Edge length of cube inscribed in octahedron inscribed in cube.

Question

Problem:

An octahedron is inscribed in a cube whose edge length is 2. A cube is inscribed inside the octahedron. All the 4-fold, 3-fold and 2-fold symmetry axes of these objects coincide.

Method:

I calculated the edge length of the octahedron first. Imagine the 2D slice to look like this, then used the Pythagorean Theorem to find that the octahedron edge length was $\sqrt{2}$. All edges are equal in length for the octahedron, so I proceeded to calculate the distance from the center of any triangular face to the middle of any edge on the same face ($\frac{1}{\sqrt{6}}$). Using two different lines from center to edge on the same triangular face, I used the Pythagorean Theorem to solve for the inner cube edge ($\frac{1}{\sqrt{3}}$).

Questions:

Is my solution correct? I appreciate any suggestions or alternate solutions.

Reference Images:

Octahedron inside outer cube.

Inner cube inside octahedron.

Answer 1

No, it is not correct.

The calculation of the octahedron sidelength is good, but you made a false assumption in calculating the sidelength of the inner square.
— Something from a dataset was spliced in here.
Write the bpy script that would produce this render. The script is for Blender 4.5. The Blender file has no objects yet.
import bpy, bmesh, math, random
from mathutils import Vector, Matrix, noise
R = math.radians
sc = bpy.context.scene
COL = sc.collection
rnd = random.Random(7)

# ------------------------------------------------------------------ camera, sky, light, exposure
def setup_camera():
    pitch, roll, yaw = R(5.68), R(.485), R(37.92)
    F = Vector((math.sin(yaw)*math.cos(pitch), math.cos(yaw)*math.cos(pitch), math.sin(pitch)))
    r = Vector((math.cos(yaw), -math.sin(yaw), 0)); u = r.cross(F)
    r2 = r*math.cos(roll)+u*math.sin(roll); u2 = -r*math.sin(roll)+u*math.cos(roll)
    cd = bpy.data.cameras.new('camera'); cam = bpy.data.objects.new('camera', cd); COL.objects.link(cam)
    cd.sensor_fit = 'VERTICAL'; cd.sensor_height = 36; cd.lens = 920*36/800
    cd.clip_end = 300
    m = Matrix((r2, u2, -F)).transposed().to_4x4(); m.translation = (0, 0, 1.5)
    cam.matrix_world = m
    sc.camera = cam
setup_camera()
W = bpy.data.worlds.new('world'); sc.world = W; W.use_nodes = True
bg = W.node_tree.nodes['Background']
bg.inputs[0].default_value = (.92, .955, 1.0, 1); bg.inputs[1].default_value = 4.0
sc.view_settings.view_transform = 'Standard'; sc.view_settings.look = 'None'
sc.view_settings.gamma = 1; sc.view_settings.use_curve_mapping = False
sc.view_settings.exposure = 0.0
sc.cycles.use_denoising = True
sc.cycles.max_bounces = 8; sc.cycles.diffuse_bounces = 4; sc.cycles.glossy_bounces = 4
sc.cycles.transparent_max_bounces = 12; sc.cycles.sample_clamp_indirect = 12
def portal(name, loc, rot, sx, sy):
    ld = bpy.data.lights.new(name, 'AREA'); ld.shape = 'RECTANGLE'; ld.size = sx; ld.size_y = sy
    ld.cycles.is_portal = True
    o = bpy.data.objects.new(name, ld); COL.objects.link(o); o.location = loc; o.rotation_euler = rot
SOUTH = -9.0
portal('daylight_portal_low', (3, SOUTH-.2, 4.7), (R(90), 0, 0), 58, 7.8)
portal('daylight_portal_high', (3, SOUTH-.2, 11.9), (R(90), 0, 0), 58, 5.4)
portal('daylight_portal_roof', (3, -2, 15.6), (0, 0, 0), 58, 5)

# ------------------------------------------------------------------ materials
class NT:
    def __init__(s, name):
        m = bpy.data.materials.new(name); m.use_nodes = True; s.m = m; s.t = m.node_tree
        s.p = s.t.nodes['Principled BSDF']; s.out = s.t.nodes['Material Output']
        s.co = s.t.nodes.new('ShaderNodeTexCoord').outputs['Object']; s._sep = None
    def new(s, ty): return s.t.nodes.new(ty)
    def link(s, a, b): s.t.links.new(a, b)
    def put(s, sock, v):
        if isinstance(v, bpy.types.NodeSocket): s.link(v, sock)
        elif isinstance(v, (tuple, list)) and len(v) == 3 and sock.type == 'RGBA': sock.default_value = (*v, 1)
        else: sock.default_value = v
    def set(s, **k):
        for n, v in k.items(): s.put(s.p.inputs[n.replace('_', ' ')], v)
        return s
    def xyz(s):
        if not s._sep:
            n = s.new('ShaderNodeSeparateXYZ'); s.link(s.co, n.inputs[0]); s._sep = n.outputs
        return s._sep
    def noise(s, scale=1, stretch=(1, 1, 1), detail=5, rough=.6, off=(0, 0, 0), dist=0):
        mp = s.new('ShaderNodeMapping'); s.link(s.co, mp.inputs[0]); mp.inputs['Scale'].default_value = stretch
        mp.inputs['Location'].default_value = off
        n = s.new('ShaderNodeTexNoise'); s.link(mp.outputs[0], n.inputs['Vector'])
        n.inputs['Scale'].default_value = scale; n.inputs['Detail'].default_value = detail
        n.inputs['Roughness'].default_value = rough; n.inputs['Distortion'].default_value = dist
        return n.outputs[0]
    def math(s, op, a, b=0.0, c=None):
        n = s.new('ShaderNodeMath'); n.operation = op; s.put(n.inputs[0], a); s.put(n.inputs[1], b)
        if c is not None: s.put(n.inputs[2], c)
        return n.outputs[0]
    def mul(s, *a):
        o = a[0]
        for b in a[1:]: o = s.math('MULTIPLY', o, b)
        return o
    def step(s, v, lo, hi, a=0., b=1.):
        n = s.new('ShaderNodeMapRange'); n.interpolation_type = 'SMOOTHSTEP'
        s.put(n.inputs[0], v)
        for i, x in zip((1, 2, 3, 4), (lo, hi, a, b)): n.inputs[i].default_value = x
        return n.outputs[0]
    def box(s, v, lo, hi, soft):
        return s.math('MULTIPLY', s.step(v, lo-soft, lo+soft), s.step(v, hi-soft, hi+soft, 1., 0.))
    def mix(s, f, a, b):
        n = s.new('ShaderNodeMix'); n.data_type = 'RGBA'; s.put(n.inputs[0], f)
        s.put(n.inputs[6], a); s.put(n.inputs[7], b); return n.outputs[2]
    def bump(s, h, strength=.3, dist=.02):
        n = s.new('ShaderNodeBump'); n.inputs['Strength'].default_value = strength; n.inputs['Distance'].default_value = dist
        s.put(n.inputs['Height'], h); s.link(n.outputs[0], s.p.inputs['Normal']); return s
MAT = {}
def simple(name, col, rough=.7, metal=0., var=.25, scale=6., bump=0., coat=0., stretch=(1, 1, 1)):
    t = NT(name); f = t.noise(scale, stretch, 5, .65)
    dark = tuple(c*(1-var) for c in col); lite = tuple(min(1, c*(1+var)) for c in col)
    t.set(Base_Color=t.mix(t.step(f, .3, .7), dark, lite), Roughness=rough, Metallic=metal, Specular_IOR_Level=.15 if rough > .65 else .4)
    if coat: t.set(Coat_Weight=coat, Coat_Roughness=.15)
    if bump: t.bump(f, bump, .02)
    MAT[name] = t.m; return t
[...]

I could tell you what it is, but I suspect you may already know, or at least where to look. So I'll let you think about it first. Leave a comment if you can't find it.

As for an alternative approach, try solving it analytically in coordinates (hint: the center of a triangle is the average of its 3 corners). Even if you want a geometric proof, the analytic calculation will be quite instructive.